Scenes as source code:
[Start]
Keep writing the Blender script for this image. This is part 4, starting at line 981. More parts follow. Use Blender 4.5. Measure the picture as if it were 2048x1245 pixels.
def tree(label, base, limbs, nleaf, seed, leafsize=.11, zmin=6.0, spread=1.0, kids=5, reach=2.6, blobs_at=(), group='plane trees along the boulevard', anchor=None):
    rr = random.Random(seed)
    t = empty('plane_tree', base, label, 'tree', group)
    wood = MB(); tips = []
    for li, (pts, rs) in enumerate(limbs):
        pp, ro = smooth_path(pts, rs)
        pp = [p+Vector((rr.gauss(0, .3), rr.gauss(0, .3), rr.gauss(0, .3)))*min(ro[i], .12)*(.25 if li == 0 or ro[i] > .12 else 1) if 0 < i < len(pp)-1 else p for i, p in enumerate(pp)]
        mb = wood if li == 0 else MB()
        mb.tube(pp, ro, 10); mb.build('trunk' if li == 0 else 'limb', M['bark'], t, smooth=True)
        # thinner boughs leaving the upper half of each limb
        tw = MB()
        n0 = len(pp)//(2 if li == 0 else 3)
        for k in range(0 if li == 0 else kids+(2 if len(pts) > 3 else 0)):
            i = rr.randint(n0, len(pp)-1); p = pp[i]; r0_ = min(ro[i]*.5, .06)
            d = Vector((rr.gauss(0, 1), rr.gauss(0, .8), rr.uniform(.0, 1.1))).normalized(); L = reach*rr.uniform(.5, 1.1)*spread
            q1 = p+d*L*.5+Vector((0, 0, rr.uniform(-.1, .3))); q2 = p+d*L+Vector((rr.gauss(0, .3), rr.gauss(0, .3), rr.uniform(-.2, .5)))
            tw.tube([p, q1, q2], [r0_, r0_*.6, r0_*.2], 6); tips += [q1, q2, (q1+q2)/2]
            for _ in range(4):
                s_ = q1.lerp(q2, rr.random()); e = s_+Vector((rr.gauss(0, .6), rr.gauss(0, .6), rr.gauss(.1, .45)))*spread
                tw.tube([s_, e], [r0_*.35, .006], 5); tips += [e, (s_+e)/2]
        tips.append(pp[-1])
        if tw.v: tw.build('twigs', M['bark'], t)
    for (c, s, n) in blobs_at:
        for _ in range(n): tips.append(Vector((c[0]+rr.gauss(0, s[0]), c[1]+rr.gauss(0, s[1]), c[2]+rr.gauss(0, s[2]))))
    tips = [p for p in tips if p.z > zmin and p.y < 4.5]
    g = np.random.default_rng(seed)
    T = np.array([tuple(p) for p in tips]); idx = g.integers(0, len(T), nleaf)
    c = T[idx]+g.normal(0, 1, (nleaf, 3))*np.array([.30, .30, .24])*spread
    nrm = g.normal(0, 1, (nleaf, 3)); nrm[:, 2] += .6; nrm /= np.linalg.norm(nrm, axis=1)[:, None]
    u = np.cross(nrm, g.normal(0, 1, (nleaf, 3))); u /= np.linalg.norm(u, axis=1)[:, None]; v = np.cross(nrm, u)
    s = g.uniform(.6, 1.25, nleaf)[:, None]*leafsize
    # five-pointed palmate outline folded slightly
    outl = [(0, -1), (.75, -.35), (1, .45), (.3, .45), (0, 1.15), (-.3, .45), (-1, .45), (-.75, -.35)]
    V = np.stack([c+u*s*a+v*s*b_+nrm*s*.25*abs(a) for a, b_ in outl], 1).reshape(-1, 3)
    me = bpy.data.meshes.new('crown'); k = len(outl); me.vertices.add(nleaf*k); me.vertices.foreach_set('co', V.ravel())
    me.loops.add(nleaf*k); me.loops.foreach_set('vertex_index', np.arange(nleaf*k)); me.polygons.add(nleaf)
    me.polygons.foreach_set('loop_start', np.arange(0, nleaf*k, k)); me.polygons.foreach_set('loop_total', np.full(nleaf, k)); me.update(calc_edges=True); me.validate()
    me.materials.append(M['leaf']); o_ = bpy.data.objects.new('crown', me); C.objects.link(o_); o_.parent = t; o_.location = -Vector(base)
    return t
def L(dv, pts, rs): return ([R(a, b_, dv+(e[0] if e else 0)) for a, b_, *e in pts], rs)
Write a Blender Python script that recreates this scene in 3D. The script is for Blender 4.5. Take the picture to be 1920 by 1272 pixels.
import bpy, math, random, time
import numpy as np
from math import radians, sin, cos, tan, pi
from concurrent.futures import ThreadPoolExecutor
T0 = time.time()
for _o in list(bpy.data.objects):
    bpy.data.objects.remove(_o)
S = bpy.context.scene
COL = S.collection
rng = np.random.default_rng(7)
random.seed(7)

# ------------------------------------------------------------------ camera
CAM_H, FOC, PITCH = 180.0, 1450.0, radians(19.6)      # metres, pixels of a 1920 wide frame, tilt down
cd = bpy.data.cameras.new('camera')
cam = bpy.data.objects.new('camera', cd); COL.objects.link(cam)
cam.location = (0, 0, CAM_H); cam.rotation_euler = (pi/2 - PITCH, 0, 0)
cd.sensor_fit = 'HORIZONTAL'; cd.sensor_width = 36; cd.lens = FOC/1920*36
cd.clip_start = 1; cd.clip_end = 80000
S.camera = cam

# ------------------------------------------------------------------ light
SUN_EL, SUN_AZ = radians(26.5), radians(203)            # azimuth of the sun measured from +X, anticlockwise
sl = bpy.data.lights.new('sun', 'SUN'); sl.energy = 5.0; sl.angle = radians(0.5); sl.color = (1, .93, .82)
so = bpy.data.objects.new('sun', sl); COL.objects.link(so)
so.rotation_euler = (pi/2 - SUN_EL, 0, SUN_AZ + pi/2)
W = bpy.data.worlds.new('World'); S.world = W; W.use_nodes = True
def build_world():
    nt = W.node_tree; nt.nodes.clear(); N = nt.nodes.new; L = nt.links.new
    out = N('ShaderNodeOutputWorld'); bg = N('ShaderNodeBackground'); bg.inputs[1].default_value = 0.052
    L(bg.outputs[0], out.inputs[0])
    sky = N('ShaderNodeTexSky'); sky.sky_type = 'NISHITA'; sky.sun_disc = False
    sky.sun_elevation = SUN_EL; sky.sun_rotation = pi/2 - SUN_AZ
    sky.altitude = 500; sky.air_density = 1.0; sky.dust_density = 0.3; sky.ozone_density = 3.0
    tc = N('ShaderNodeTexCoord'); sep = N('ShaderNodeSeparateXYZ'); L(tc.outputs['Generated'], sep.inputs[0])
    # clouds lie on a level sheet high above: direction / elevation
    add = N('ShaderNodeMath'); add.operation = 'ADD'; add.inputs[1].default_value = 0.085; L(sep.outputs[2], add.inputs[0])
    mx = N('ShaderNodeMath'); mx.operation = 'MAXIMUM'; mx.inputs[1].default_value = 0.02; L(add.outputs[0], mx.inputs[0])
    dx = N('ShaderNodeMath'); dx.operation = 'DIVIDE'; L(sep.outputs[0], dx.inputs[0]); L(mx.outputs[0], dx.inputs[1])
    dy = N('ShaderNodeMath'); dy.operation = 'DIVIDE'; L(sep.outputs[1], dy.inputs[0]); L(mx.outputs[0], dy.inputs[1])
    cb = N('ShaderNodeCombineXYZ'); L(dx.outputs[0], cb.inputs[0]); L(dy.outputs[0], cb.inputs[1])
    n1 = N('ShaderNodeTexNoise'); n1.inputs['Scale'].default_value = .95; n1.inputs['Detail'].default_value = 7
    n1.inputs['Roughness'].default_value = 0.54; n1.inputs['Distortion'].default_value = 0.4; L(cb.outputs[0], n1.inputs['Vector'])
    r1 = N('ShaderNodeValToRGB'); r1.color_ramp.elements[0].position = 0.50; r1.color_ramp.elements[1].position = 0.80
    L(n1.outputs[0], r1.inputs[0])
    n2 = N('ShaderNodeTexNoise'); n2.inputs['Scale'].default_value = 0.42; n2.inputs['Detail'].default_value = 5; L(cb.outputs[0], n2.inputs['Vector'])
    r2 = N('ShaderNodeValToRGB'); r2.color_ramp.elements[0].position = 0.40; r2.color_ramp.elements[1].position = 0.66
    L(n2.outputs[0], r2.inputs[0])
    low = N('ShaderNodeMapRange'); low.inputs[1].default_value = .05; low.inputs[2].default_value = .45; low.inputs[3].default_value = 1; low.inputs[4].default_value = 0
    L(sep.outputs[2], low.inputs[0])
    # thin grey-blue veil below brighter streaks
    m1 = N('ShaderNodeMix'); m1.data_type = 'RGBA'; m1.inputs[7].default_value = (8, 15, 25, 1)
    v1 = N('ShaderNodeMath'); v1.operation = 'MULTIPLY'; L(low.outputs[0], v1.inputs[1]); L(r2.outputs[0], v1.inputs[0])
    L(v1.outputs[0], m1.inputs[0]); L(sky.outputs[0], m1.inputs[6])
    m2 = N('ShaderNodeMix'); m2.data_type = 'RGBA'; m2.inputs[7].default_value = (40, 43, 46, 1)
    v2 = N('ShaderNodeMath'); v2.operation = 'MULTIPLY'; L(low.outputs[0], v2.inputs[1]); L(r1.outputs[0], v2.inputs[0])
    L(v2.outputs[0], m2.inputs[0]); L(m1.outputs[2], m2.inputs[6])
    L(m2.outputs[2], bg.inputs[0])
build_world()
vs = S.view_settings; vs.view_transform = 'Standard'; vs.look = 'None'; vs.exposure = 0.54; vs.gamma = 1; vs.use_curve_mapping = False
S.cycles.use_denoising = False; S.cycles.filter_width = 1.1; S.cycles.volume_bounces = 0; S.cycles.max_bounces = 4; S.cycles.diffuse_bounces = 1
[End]
Exercise prompt>
Lines that hold "pixels" are the ones to copy; find all of them.

Task answer>
Keep writing the Blender script for this image. This is part 4, starting at line 981. More parts follow. Use Blender 4.5. Measure the picture as if it were 2048x1245 pixels.
Write a Blender Python script that recreates this scene in 3D. The script is for Blender 4.5. Take the picture to be 1920 by 1272 pixels.
CAM_H, FOC, PITCH = 180.0, 1450.0, radians(19.6)      # metres, pixels of a 1920 wide frame, tilt down